▶ **DATA SECTION**:
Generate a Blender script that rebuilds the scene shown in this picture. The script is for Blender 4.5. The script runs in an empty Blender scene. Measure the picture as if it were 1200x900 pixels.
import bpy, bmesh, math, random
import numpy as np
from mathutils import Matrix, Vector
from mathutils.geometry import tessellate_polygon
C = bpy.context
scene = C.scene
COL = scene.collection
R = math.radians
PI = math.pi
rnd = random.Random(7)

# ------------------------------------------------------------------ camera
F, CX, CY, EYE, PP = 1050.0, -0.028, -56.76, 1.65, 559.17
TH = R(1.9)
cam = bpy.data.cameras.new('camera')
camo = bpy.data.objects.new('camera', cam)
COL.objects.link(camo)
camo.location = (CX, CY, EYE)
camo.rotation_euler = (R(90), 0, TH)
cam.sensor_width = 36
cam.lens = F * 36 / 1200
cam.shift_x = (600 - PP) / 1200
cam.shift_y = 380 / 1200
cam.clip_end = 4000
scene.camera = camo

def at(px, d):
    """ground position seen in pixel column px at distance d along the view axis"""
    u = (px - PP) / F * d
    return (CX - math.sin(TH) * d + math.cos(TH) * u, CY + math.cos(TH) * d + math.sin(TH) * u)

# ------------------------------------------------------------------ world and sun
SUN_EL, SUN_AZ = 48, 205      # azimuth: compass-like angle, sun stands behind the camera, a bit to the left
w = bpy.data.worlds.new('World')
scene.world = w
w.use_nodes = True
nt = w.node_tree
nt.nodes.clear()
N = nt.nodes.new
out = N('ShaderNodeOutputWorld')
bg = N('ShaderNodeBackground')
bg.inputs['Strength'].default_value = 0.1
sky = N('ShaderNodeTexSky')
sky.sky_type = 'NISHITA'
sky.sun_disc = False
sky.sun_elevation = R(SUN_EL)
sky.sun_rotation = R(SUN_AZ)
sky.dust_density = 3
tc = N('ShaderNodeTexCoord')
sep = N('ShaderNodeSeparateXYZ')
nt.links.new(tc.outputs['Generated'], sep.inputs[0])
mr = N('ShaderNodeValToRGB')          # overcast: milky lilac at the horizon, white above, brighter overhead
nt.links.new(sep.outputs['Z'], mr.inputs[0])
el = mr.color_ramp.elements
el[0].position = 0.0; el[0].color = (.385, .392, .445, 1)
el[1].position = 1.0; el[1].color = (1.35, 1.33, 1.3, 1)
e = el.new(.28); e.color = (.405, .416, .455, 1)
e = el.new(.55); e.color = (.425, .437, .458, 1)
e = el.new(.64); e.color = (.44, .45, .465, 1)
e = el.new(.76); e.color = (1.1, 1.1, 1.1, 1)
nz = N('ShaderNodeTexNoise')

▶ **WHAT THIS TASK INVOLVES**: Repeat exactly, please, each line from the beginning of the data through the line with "return (CX - math.sin(TH)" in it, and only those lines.

▶ **RESULT OF THE TASK**:
Generate a Blender script that rebuilds the scene shown in this picture. The script is for Blender 4.5. The script runs in an empty Blender scene. Measure the picture as if it were 1200x900 pixels.
import bpy, bmesh, math, random
import numpy as np
from mathutils import Matrix, Vector
from mathutils.geometry import tessellate_polygon
C = bpy.context
scene = C.scene
COL = scene.collection
R = math.radians
PI = math.pi
rnd = random.Random(7)

# ------------------------------------------------------------------ camera
F, CX, CY, EYE, PP = 1050.0, -0.028, -56.76, 1.65, 559.17
TH = R(1.9)
cam = bpy.data.cameras.new('camera')
camo = bpy.data.objects.new('camera', cam)
COL.objects.link(camo)
camo.location = (CX, CY, EYE)
camo.rotation_euler = (R(90), 0, TH)
cam.sensor_width = 36
cam.lens = F * 36 / 1200
cam.shift_x = (600 - PP) / 1200
cam.shift_y = 380 / 1200
cam.clip_end = 4000
scene.camera = camo

def at(px, d):
    """ground position seen in pixel column px at distance d along the view axis"""
    u = (px - PP) / F * d
    return (CX - math.sin(TH) * d + math.cos(TH) * u, CY + math.cos(TH) * d + math.sin(TH) * u)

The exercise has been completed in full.